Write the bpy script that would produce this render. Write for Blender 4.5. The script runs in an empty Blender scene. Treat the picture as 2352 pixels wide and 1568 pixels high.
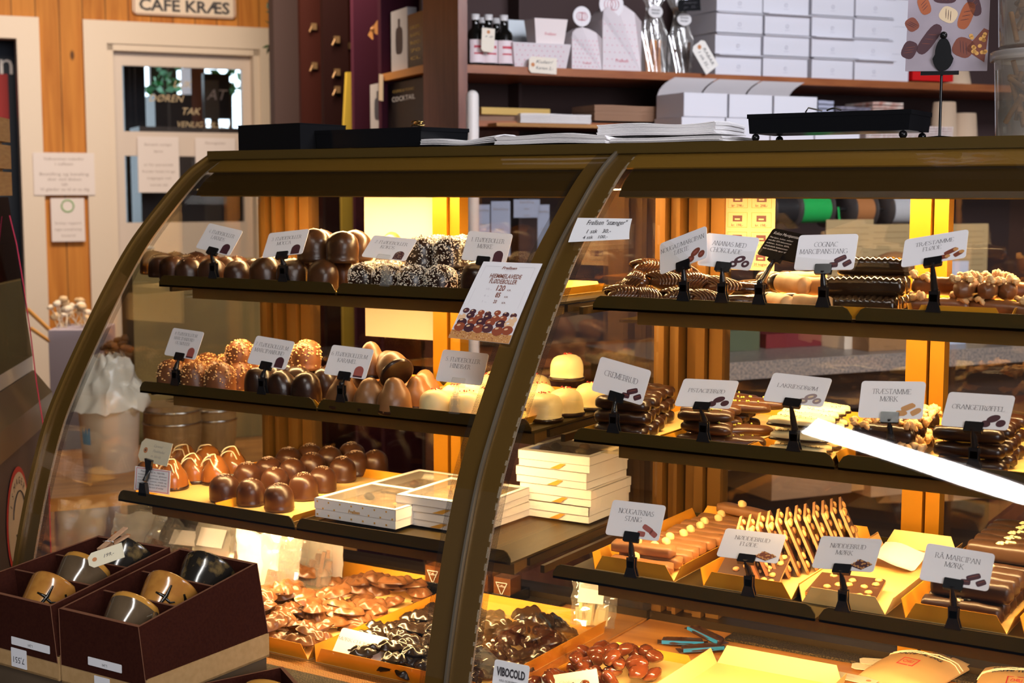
import bpy, math, random
import numpy as np
from mathutils import Vector, Matrix, Euler, noise
sc = bpy.context.scene
COL = sc.collection
R_ = random.Random(7)
PI = math.pi
# ---------------------------------------------------------------- camera
F_PX, CX, CY = 3267.0, 1176.0, 784.0
PSI, PHI, CZ = math.radians(32), math.atan(349/3267), 1.30
cam_d = bpy.data.cameras.new('camera'); cam_d.sensor_width = 36.0
cam_d.lens = F_PX/2352*36
cam = bpy.data.objects.new('camera', cam_d); COL.objects.link(cam)
cam.location = (0, 0, CZ); cam.rotation_euler = (PI/2-PHI, 0, PSI)
cam_d.dof.use_dof = True; cam_d.dof.focus_distance = 1.84; cam_d.dof.aperture_fstop = 9.0
cam_d.clip_start = .05
sc.camera = cam
sc.view_settings.view_transform = 'Standard'; sc.view_settings.look = 'None'
sc.view_settings.exposure = 0.0; sc.view_settings.gamma = 1.0
sc.view_settings.use_curve_mapping = False
sc.cycles.transparent_max_bounces = 40; sc.cycles.max_bounces = 10
sc.cycles.use_denoising = True
# ---------------------------------------------------------------- world and big lights
w = bpy.data.worlds.new('world'); sc.world = w; w.use_nodes = True
bg = w.node_tree.nodes['Background']; bg.inputs[0].default_value = (.55, .62, .80, 1); bg.inputs[1].default_value = .06
def area(name, loc, target, sx, sy, power, color, spread=180):
    l = bpy.data.lights.new(name, 'AREA'); l.shape = 'RECTANGLE'; l.size = sx; l.size_y = sy
    l.energy = power; l.color = color; l.spread = math.radians(spread)
    o = bpy.data.objects.new(name, l); COL.objects.link(o); o.location = loc
    d = Vector(target)-Vector(loc); o.rotation_euler = d.to_track_quat('-Z', 'Y').to_euler()
    return o
area('daylight_from_shop_window', (3.0, -1.5, 2.1), (-1.2, 2.2, 1.1), 2.6, 1.8, 150, (.95, .94, 1.0))
area('fill_light_by_the_door', (-3.3, 3.3, 2.65), (-4.8, 4.4, 1.2), 1.2, .8, 105, (1.0, .80, .60))  # added fill that brightens the door wall, no fixture behind it
area('fill_light_over_shelves', (.7, 2.2, 2.6), (-1.7, 3.7, 1.45), 1.2, .6, 40, (.88, .90, 1.0), 110)  # added fill for the shelf cartons, placed where the panes cannot mirror it
CASE = (1.0, .64, .28)
def strip(name, x0, x1, y, z, power, tilt=0., sy=.014):
    o = area(name, ((x0+x1)/2, y, z), ((x0+x1)/2, y+math.tan(tilt), z-1), x1-x0, sy, power, CASE)
    return o
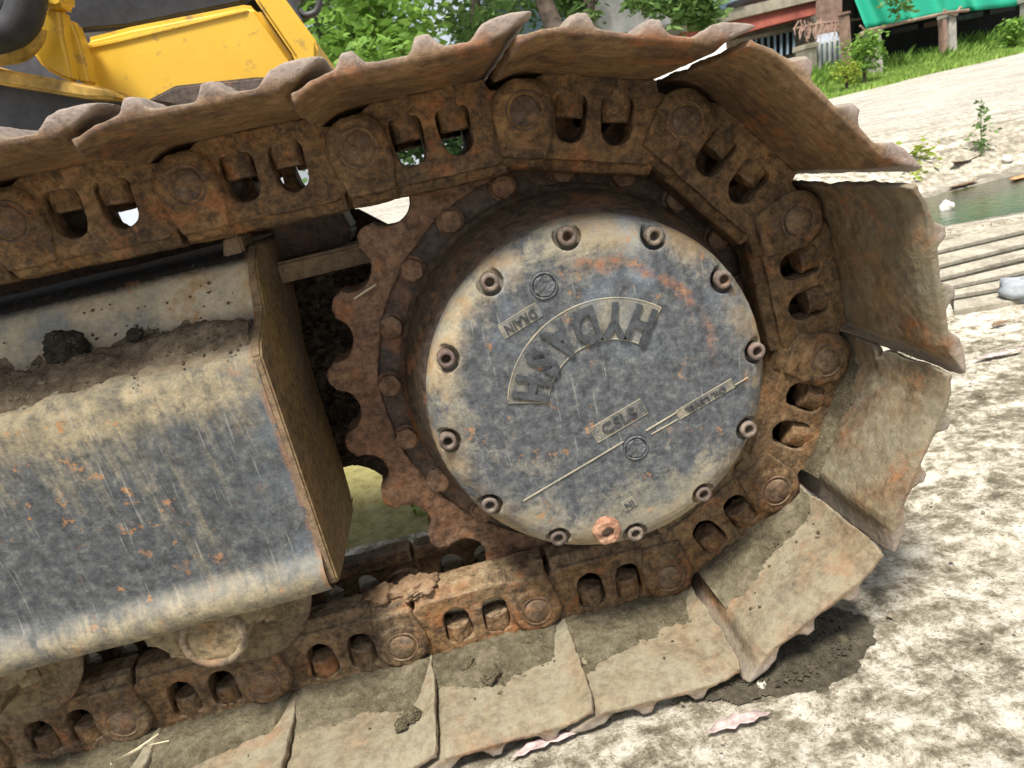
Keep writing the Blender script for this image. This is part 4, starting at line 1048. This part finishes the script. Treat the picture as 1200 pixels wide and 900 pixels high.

> **AIM OF THE EXERCISE**: Reproduce each record from above exactly; pictures do not belong in the copy.

> **RESPONSE TO THE EXERCISE**:
Write the bpy script that would produce this render. Write for Blender 4.5. The script runs in an empty Blender scene. Treat the picture as 2352 pixels wide and 1568 pixels high.
import bpy, math, random
import numpy as np
from mathutils import Vector, Matrix, Euler, noise
sc = bpy.context.scene
COL = sc.collection
R_ = random.Random(7)
PI = math.pi
# ---------------------------------------------------------------- camera
F_PX, CX, CY = 3267.0, 1176.0, 784.0
PSI, PHI, CZ = math.radians(32), math.atan(349/3267), 1.30
cam_d = bpy.data.cameras.new('camera'); cam_d.sensor_width = 36.0
cam_d.lens = F_PX/2352*36
cam = bpy.data.objects.new('camera', cam_d); COL.objects.link(cam)
cam.location = (0, 0, CZ); cam.rotation_euler = (PI/2-PHI, 0, PSI)
cam_d.dof.use_dof = True; cam_d.dof.focus_distance = 1.84; cam_d.dof.aperture_fstop = 9.0
cam_d.clip_start = .05
sc.camera = cam
sc.view_settings.view_transform = 'Standard'; sc.view_settings.look = 'None'
sc.view_settings.exposure = 0.0; sc.view_settings.gamma = 1.0
sc.view_settings.use_curve_mapping = False
sc.cycles.transparent_max_bounces = 40; sc.cycles.max_bounces = 10
sc.cycles.use_denoising = True
# ---------------------------------------------------------------- world and big lights
w = bpy.data.worlds.new('world'); sc.world = w; w.use_nodes = True
bg = w.node_tree.nodes['Background']; bg.inputs[0].default_value = (.55, .62, .80, 1); bg.inputs[1].default_value = .06
def area(name, loc, target, sx, sy, power, color, spread=180):
    l = bpy.data.lights.new(name, 'AREA'); l.shape = 'RECTANGLE'; l.size = sx; l.size_y = sy
    l.energy = power; l.color = color; l.spread = math.radians(spread)
    o = bpy.data.objects.new(name, l); COL.objects.link(o); o.location = loc
    d = Vector(target)-Vector(loc); o.rotation_euler = d.to_track_quat('-Z', 'Y').to_euler()
    return o
area('daylight_from_shop_window', (3.0, -1.5, 2.1), (-1.2, 2.2, 1.1), 2.6, 1.8, 150, (.95, .94, 1.0))
area('fill_light_by_the_door', (-3.3, 3.3, 2.65), (-4.8, 4.4, 1.2), 1.2, .8, 105, (1.0, .80, .60))  # added fill that brightens the door wall, no fixture behind it
area('fill_light_over_shelves', (.7, 2.2, 2.6), (-1.7, 3.7, 1.45), 1.2, .6, 40, (.88, .90, 1.0), 110)  # added fill for the shelf cartons, placed where the panes cannot mirror it
CASE = (1.0, .64, .28)
def strip(name, x0, x1, y, z, power, tilt=0., sy=.014):
    o = area(name, ((x0+x1)/2, y, z), ((x0+x1)/2, y+math.tan(tilt), z-1), x1-x0, sy, power, CASE)
    return o
Keep writing the Blender script for this image. This is part 4, starting at line 1048. This part finishes the script. Treat the picture as 1200 pixels wide and 900 pixels high.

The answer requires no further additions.